Se era para ter impacto global, resultou. Julgo que nem quando o F. C. Porto ganhou a Liga dos Campeões e a Liga Europa, os feitos recentes de melhor memória para o desporto nacional, presenciámos tanta dedicação por parte dos órgãos de Comunicação Social internacionais.
Nada como um zeloso polícia a aviar umas bastonadas corretivas num pai e dois socos num avô, tendo como testemunhas os filhos e netos, para projetar a nação além-fronteiras. Europa, América, Ásia e por aí fora. O Portugal de Eusébio, de Mourinho e de Ronaldo é, também, o Portugal onde um agente graduado espanca sem complacência um adepto indefeso na presença dos filhos à saída de um estádio. Um bastão de aço contra - alega o subcomissário Filipe Silva em sua defesa - uma rajada de saliva.
Neste, como noutro acontecimento que ganha lastro nas redes sociais, é aconselhada prudência nos julgamentos públicos. Fazer justiça sem ser justiceiro. O que se conseguiu, porém, na gestão mediática deste ato tresloucado, foi levar a prudência demasiado a sério. Transformá-la numa cortina de silêncio.

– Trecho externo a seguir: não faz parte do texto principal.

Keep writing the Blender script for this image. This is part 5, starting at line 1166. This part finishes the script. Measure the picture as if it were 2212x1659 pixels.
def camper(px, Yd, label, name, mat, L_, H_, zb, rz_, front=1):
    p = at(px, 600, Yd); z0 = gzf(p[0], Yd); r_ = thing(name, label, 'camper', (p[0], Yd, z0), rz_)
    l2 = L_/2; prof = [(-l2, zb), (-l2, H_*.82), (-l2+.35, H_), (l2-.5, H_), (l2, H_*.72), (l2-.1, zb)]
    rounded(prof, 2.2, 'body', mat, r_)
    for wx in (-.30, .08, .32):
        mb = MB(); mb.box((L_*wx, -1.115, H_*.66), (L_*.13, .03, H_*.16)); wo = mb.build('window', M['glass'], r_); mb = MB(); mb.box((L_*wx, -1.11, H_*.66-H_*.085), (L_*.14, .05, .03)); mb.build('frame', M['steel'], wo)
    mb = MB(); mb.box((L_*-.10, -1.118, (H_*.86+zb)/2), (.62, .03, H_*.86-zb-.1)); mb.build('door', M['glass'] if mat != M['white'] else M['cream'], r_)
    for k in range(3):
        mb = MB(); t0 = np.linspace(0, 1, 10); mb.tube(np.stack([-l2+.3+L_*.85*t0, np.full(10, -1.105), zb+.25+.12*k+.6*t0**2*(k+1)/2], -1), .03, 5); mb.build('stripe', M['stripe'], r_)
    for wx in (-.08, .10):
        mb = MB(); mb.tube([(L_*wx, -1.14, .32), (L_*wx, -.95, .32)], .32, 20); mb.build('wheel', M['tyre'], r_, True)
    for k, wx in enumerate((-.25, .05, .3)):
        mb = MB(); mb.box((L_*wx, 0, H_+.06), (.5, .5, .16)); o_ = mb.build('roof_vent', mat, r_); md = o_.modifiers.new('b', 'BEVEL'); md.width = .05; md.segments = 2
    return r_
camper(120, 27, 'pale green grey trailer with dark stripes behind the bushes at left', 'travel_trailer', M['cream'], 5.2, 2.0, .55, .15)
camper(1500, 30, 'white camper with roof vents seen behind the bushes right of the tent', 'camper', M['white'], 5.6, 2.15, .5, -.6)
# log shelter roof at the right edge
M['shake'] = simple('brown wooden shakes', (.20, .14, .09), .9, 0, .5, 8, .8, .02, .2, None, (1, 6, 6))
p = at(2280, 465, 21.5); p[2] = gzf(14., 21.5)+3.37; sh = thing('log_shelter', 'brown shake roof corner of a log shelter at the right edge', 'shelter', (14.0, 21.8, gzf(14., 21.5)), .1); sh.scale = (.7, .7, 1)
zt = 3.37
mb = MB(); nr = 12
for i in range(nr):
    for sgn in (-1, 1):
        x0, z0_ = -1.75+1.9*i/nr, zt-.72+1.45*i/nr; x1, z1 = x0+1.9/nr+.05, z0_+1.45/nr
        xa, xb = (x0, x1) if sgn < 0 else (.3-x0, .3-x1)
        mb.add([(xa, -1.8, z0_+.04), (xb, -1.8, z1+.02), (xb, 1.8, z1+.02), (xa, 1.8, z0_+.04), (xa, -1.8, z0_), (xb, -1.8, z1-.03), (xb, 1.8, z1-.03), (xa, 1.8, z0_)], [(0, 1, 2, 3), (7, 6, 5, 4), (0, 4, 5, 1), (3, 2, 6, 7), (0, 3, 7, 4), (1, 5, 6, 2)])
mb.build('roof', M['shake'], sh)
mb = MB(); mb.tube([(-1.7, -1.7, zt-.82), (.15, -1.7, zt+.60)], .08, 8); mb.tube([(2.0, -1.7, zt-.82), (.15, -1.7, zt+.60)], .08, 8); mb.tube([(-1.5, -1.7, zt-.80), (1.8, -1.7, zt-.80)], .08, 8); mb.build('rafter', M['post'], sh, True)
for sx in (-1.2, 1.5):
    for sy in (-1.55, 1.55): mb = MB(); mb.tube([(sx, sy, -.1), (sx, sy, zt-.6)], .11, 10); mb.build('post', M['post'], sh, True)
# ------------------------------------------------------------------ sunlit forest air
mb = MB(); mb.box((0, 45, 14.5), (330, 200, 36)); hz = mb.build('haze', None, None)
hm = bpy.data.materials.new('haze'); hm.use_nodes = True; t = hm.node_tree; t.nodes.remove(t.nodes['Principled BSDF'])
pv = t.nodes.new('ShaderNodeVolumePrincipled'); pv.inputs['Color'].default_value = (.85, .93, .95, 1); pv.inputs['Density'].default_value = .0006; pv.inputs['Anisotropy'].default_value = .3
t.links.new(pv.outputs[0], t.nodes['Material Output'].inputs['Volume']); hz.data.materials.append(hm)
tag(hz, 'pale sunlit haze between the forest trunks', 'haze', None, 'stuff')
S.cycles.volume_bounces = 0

A Direção Nacional da PSP, o Ministério da Administração Interna e os principais sindicatos da Polícia não ousaram, sequer, ter a decência de condenar uma investida policial que revolve as entranhas de qualquer ser pensante. Esconderam-se nos formalismos de gabinete, nos comunicados estéreis, nos inquéritos que seguem os seus termos. Não deram a cara. Ontem, a ministra da Administração Interna, Anabela Rodrigues, disse umas palavras de circunstância, salvaguardando a presunção da inocência do agente. Mas apenas porque os jornalistas insistiram muito.
Exercer o poder é também escolher lados, assumindo responsabilidades políticas e institucionais. É, voltando ao episódio de Guimarães, escolher o lado natural e óbvio: repudiar a brutalidade do agente Silva e pedir desculpa àquele pai, àquele avô e àqueles miúdos. Ninguém perdia a face por ter um gesto de humanidade, ninguém seria acusado de condenação prévia se apontasse o dedo ao agressor que devia proteger-nos. Era isto que gostávamos de ter ouvido: "A Polícia não compactua com impulsos desta natureza. O Estado português não patrocina esta forma de mostrar autoridade". Mas não. Ficámo-nos por um corporativismo cobarde de quem não quer manchar a imagem do rebanho por culpa de uma ovelha negra. Políticos a proteger polícias, polícias a proteger polícias.
O que eles não enxergam é que são as ovelhas negras que os arrastam para o lodo. O que é de uma profunda injustiça. Se não fosse a Polícia, certamente não haveria tantos estádios de futebol cheios. Pensem nisso.